As ‘avestruzes’ da nossa sociedade tudo tentam para sobreviver, desde que nada se saiba e que a pele que mimam ou bronzeiam fique a salvo. Por isso, muitos fingem não ver o horror em curso. Até ao dia em que a detestada “má notícia” bater à porta de cada um.

A semana foi infelizmente fértil em actos inqualificáveis, prontamente noticiados pelo jornalismo responsável, aquele que não é passível de ser confundido com a delinquência à solta, encarteirada ou não, mas manifestamente alucinada, dado o teor de publicações eivadas de falsidade e de afirmações gravemente atentatórias da honra, dignidade e bom nome dos visados. Quase tudo sem consequências visíveis, sem reacções públicas inequívocas, nem manifestações de desagrado.
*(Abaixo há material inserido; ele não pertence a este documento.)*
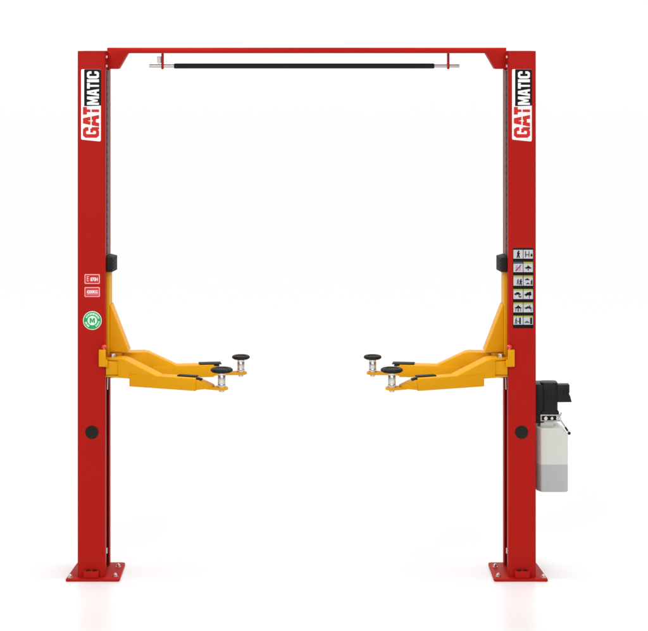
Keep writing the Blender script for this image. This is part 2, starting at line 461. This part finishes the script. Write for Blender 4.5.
for r_, (ya, yw0, yw1, ye) in enumerate(rows):
    b = MB()
    xa, xb = 512.9, 533.4
    b.prism(fillet([(px(xa), pz(ya)), (px(xb), pz(ya)), (px(xb), pz(ye)), (px(xa), pz(ye))], .0025, 3), -.0009, -.00005, 'ink', .0002)
    for h_, (u0, u1) in enumerate(((xa + .5, 522.9), (523.5, xb - .5))):
        b.prism([(px(x), pz(y)) for x, y in bar_shape(u0, yw0, u1, yw1)], -.0013, -.0010, 'panel')
        if r_ > 0:
            mm = 'teal' if (r_ == 1 and h_ == 0) else 'lime'
            b.prism([(px(x), pz(y)) for x, y in bar_shape(u0, ya + .55, u1, yw0 - .05)], -.0013, -.0010, mm)
        xm, ym, hh = (u0 + u1) / 2, (yw0 + yw1) / 2, (yw1 - yw0)
        sh = []
        kk = (r_, h_)
        if kk == (0, 0): sh = [(person_shape(xm + .2, ym, hh * .85), 'ink')]
        elif kk == (0, 1): sh = [(bar_shape(xm - 3, ym - 3, xm - 2.2, ym + 3), 'ink'), (bar_shape(xm + .4, ym - 3, xm + 1.1, ym + 3), 'ink'), (bar_shape(xm - 2.2, ym + .2, xm + .4, ym + .9), 'ink'), ([(xm + 2.1, ym + 1.2), (xm + 3.3, ym - 1.2), (xm + 4.4, ym + 1.2), (xm + 3.3, ym + 2.8)], 'ink')]
        elif kk == (1, 0): sh = [(person_shape(xm - 1.4, ym, hh * .7), 'rose'), (person_shape(xm + 1.6, ym, hh * .7), 'rose'), ([(xm - 2.9, ym + 3), (xm + 2.6, ym - 3.2), (xm + 3.2, ym - 2.8), (xm - 2.3, ym + 3.3)], 'ink')]
        elif kk == (1, 1): sh = [(car_shape(xm, ym - .2, 6.6, 3.0), 'ink'), (bar_shape(xm - .5, ym - 2.6, xm + .4, ym + 2.6), 'ink')]
        elif kk == (2, 0): sh = [(person_shape(xm - .2, ym + .3, hh * .68), 'violet'), (person_shape(xm + 2.6, ym + .5, hh * .75), 'ink')]
        elif kk == (2, 1): sh = [(car_shape(xm - 1, ym - 1.9, 4.6, 2.4), 'ink'), (car_shape(xm - .4, ym + 2.2, 3.6, 1.8), 'ink'), (person_shape(xm + 3.4, ym + .8, hh * .6), 'ink')]
        elif kk == (3, 0): sh = [(car_shape(xm - .6, ym - .9, 6.8, 3.6), 'ink'), ([(xm, ym + .6), (xm + 3.6, ym + 1.3), (xm + 2.6, ym + 3.2), (xm + .6, ym + 2.4)], 'violet')]
        elif kk == (3, 1): sh = [(car_shape(xm - .3, ym - .3, 6.8, 4.4), 'ink'), ([(xm + .4, ym - 2.8), (xm + 2.8, ym - 3.2), (xm + 3.4, ym), (xm + 1.4, ym + .6)], 'ink'), (bar_shape(xm + .6, ym + 1.2, xm + 1.4, ym + 3.6), 'violet')]
        elif kk == (4, 0): sh = [(car_shape(xm, ym - .6, 7.2, 3.0), 'ink'), (bar_shape(xm - .5, ym - 3.2, xm + .5, ym + 3.4), 'ink'), (bar_shape(xm - 2.8, ym + .6, xm - 2.1, ym + 3.2), 'violet'), (bar_shape(xm + 2.1, ym + .6, xm + 2.8, ym + 3.2), 'violet')]
        elif kk == (4, 1): sh = [(car_shape(xm, ym - .4, 7.4, 3.2), 'ink'), ([(xm - 1, ym - 1), (xm + 1.6, ym - 3.4), (xm + 2.6, ym - 1)], 'violet'), (bar_shape(xm + 2.6, ym + .6, xm + 3.3, ym + 3.2), 'violet')]
        elif kk == (5, 0): sh = [(person_shape(xm - 2, ym + .2, hh * .8), 'teal'), (bar_shape(xm - .8, ym + .2, xm + .8, ym + 1), 'ink'), (bar_shape(xm + 1.1, ym - 3.2, xm + 2.6, ym + 3.2), 'ink')]
        elif kk == (5, 1): sh = [(car_shape(xm - 1.2, ym + 1.4, 5.2, 2.6), 'teal'), (bar_shape(xm + 1.9, ym - 3.3, xm + 3.9, ym + 3.2), 'ink')]
        for n_, (poly, m_) in enumerate(sh):
            b.prism([(px(x), pz(y)) for x, y in poly], -.0017 - .0003 * n_, -.0014, m_)
    b.link('pictogram_plate', col_right)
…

Uma sociedade que encolhe os ombros quando vê um pai de 32 anos, suspeito de violar a filha “em número indeterminado de vezes” e na própria habitação; quando sabe que o sistema de controlo e vigilância tem sido permeável à entrada de droga no Estabelecimento Prisional do Funchal, num momento em que um quinto dos guardas está de baixa; quando se delicia e filma agressões em série nos bairros sociais com cadastro ou nas zonas urbanas mais ‘in’; e quando abandona à sorte os mais indefesos, se especializa em burlas de todo o género e destrói bens públicos, dificilmente tem cura.

Mas não custa tentar recuperar os valores perdidos, a dignidade atraiçoada, as vidas adiadas e os sonhos desfeitos. Se calhar, mais do que um improvável repasto conciliador, importa sentar à mesa quem pode mudar o rumo dos acontecimentos. Isto se ainda houver gente que troque cinco minutos de fama por um bem maior e sinta vergonha do vandalismo empenhado em dar cabo dos princípios inegociáveis.